• **Exercise goal**
Copy every line of the data exactly, leaving nothing out.

• **Data for this exercise**

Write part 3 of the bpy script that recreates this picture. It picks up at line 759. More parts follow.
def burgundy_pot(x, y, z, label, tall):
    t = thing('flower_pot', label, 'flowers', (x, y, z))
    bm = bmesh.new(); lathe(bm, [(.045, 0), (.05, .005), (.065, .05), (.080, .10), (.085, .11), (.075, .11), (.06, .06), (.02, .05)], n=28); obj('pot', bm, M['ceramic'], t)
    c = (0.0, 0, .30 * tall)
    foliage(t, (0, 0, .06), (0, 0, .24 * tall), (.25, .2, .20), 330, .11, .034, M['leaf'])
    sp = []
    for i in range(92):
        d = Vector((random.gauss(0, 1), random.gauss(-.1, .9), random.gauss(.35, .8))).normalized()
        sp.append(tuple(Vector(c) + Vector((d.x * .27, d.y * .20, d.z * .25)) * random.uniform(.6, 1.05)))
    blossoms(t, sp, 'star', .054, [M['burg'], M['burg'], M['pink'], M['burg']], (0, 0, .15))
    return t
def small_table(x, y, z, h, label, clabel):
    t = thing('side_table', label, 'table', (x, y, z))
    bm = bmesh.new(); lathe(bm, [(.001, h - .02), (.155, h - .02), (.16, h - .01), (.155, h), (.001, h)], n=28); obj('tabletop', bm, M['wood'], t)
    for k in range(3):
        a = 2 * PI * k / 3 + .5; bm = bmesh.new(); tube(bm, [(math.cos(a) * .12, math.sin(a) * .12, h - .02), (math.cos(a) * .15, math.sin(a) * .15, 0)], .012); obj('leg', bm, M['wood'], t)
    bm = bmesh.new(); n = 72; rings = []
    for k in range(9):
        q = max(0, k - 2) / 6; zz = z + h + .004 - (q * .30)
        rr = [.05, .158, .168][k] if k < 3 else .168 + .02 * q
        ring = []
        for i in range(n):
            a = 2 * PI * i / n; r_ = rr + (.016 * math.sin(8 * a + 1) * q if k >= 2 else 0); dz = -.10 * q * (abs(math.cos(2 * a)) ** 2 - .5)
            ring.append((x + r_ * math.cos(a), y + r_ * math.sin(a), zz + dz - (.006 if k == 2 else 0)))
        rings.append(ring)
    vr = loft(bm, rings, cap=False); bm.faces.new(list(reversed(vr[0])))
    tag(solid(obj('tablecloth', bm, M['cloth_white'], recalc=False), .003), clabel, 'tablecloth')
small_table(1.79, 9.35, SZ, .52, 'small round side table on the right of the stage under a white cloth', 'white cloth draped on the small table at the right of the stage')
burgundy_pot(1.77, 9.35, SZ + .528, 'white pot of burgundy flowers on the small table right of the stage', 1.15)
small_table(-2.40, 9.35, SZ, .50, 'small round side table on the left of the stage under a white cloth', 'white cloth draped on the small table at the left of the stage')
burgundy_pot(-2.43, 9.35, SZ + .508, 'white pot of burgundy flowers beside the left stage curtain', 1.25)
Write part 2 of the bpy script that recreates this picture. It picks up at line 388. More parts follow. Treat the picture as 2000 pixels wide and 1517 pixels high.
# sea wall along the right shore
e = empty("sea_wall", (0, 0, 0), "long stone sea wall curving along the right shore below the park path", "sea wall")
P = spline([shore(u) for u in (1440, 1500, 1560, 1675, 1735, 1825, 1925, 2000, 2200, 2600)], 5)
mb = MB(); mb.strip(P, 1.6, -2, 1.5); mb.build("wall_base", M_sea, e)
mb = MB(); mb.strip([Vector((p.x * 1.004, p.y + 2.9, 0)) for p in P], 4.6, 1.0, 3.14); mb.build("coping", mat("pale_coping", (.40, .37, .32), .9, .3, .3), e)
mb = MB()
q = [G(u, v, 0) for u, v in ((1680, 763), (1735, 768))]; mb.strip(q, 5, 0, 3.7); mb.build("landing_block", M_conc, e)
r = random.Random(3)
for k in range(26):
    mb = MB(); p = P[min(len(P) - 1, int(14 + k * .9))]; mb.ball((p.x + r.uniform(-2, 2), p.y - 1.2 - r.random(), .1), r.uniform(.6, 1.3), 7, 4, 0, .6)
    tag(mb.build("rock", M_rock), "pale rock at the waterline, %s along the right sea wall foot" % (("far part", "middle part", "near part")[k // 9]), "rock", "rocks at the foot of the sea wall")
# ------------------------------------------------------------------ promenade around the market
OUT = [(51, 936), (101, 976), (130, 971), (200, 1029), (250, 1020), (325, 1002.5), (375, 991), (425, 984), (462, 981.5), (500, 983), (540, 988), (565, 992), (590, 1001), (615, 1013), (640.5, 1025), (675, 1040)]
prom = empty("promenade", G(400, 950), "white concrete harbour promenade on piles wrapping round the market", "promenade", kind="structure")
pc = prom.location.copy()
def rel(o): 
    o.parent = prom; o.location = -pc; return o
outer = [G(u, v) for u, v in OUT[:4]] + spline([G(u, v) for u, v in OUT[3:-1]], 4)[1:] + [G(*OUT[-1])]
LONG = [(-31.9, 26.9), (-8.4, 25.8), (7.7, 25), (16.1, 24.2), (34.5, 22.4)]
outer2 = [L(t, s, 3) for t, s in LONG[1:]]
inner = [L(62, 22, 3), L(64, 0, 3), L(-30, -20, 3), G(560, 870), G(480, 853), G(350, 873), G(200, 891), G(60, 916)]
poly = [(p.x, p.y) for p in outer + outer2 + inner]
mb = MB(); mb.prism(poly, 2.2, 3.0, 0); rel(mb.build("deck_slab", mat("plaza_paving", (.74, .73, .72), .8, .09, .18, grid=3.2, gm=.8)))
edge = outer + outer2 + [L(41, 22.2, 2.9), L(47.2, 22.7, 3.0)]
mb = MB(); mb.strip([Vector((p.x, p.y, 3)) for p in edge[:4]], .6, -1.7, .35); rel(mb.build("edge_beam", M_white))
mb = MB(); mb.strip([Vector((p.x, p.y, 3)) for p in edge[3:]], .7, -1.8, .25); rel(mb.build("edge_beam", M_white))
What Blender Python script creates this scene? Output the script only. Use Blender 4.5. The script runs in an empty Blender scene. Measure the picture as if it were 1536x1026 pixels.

• **Answer to the exercise**
Write part 3 of the bpy script that recreates this picture. It picks up at line 759. More parts follow.
def burgundy_pot(x, y, z, label, tall):
    t = thing('flower_pot', label, 'flowers', (x, y, z))
    bm = bmesh.new(); lathe(bm, [(.045, 0), (.05, .005), (.065, .05), (.080, .10), (.085, .11), (.075, .11), (.06, .06), (.02, .05)], n=28); obj('pot', bm, M['ceramic'], t)
    c = (0.0, 0, .30 * tall)
    foliage(t, (0, 0, .06), (0, 0, .24 * tall), (.25, .2, .20), 330, .11, .034, M['leaf'])
    sp = []
    for i in range(92):
        d = Vector((random.gauss(0, 1), random.gauss(-.1, .9), random.gauss(.35, .8))).normalized()
        sp.append(tuple(Vector(c) + Vector((d.x * .27, d.y * .20, d.z * .25)) * random.uniform(.6, 1.05)))
    blossoms(t, sp, 'star', .054, [M['burg'], M['burg'], M['pink'], M['burg']], (0, 0, .15))
    return t
def small_table(x, y, z, h, label, clabel):
    t = thing('side_table', label, 'table', (x, y, z))
    bm = bmesh.new(); lathe(bm, [(.001, h - .02), (.155, h - .02), (.16, h - .01), (.155, h), (.001, h)], n=28); obj('tabletop', bm, M['wood'], t)
    for k in range(3):
        a = 2 * PI * k / 3 + .5; bm = bmesh.new(); tube(bm, [(math.cos(a) * .12, math.sin(a) * .12, h - .02), (math.cos(a) * .15, math.sin(a) * .15, 0)], .012); obj('leg', bm, M['wood'], t)
    bm = bmesh.new(); n = 72; rings = []
    for k in range(9):
        q = max(0, k - 2) / 6; zz = z + h + .004 - (q * .30)
        rr = [.05, .158, .168][k] if k < 3 else .168 + .02 * q
        ring = []
        for i in range(n):
            a = 2 * PI * i / n; r_ = rr + (.016 * math.sin(8 * a + 1) * q if k >= 2 else 0); dz = -.10 * q * (abs(math.cos(2 * a)) ** 2 - .5)
            ring.append((x + r_ * math.cos(a), y + r_ * math.sin(a), zz + dz - (.006 if k == 2 else 0)))
        rings.append(ring)
    vr = loft(bm, rings, cap=False); bm.faces.new(list(reversed(vr[0])))
    tag(solid(obj('tablecloth', bm, M['cloth_white'], recalc=False), .003), clabel, 'tablecloth')
small_table(1.79, 9.35, SZ, .52, 'small round side table on the right of the stage under a white cloth', 'white cloth draped on the small table at the right of the stage')
burgundy_pot(1.77, 9.35, SZ + .528, 'white pot of burgundy flowers on the small table right of the stage', 1.15)
small_table(-2.40, 9.35, SZ, .50, 'small round side table on the left of the stage under a white cloth', 'white cloth draped on the small table at the left of the stage')
burgundy_pot(-2.43, 9.35, SZ + .508, 'white pot of burgundy flowers beside the left stage curtain', 1.25)
Write part 2 of the bpy script that recreates this picture. It picks up at line 388. More parts follow. Treat the picture as 2000 pixels wide and 1517 pixels high.
# sea wall along the right shore
e = empty("sea_wall", (0, 0, 0), "long stone sea wall curving along the right shore below the park path", "sea wall")
P = spline([shore(u) for u in (1440, 1500, 1560, 1675, 1735, 1825, 1925, 2000, 2200, 2600)], 5)
mb = MB(); mb.strip(P, 1.6, -2, 1.5); mb.build("wall_base", M_sea, e)
mb = MB(); mb.strip([Vector((p.x * 1.004, p.y + 2.9, 0)) for p in P], 4.6, 1.0, 3.14); mb.build("coping", mat("pale_coping", (.40, .37, .32), .9, .3, .3), e)
mb = MB()
q = [G(u, v, 0) for u, v in ((1680, 763), (1735, 768))]; mb.strip(q, 5, 0, 3.7); mb.build("landing_block", M_conc, e)
r = random.Random(3)
for k in range(26):
    mb = MB(); p = P[min(len(P) - 1, int(14 + k * .9))]; mb.ball((p.x + r.uniform(-2, 2), p.y - 1.2 - r.random(), .1), r.uniform(.6, 1.3), 7, 4, 0, .6)
    tag(mb.build("rock", M_rock), "pale rock at the waterline, %s along the right sea wall foot" % (("far part", "middle part", "near part")[k // 9]), "rock", "rocks at the foot of the sea wall")
# ------------------------------------------------------------------ promenade around the market
OUT = [(51, 936), (101, 976), (130, 971), (200, 1029), (250, 1020), (325, 1002.5), (375, 991), (425, 984), (462, 981.5), (500, 983), (540, 988), (565, 992), (590, 1001), (615, 1013), (640.5, 1025), (675, 1040)]
prom = empty("promenade", G(400, 950), "white concrete harbour promenade on piles wrapping round the market", "promenade", kind="structure")
pc = prom.location.copy()
def rel(o): 
    o.parent = prom; o.location = -pc; return o
outer = [G(u, v) for u, v in OUT[:4]] + spline([G(u, v) for u, v in OUT[3:-1]], 4)[1:] + [G(*OUT[-1])]
LONG = [(-31.9, 26.9), (-8.4, 25.8), (7.7, 25), (16.1, 24.2), (34.5, 22.4)]
outer2 = [L(t, s, 3) for t, s in LONG[1:]]
inner = [L(62, 22, 3), L(64, 0, 3), L(-30, -20, 3), G(560, 870), G(480, 853), G(350, 873), G(200, 891), G(60, 916)]
poly = [(p.x, p.y) for p in outer + outer2 + inner]
mb = MB(); mb.prism(poly, 2.2, 3.0, 0); rel(mb.build("deck_slab", mat("plaza_paving", (.74, .73, .72), .8, .09, .18, grid=3.2, gm=.8)))
edge = outer + outer2 + [L(41, 22.2, 2.9), L(47.2, 22.7, 3.0)]
mb = MB(); mb.strip([Vector((p.x, p.y, 3)) for p in edge[:4]], .6, -1.7, .35); rel(mb.build("edge_beam", M_white))
mb = MB(); mb.strip([Vector((p.x, p.y, 3)) for p in edge[3:]], .7, -1.8, .25); rel(mb.build("edge_beam", M_white))
What Blender Python script creates this scene? Output the script only. Use Blender 4.5. The script runs in an empty Blender scene. Measure the picture as if it were 1536x1026 pixels.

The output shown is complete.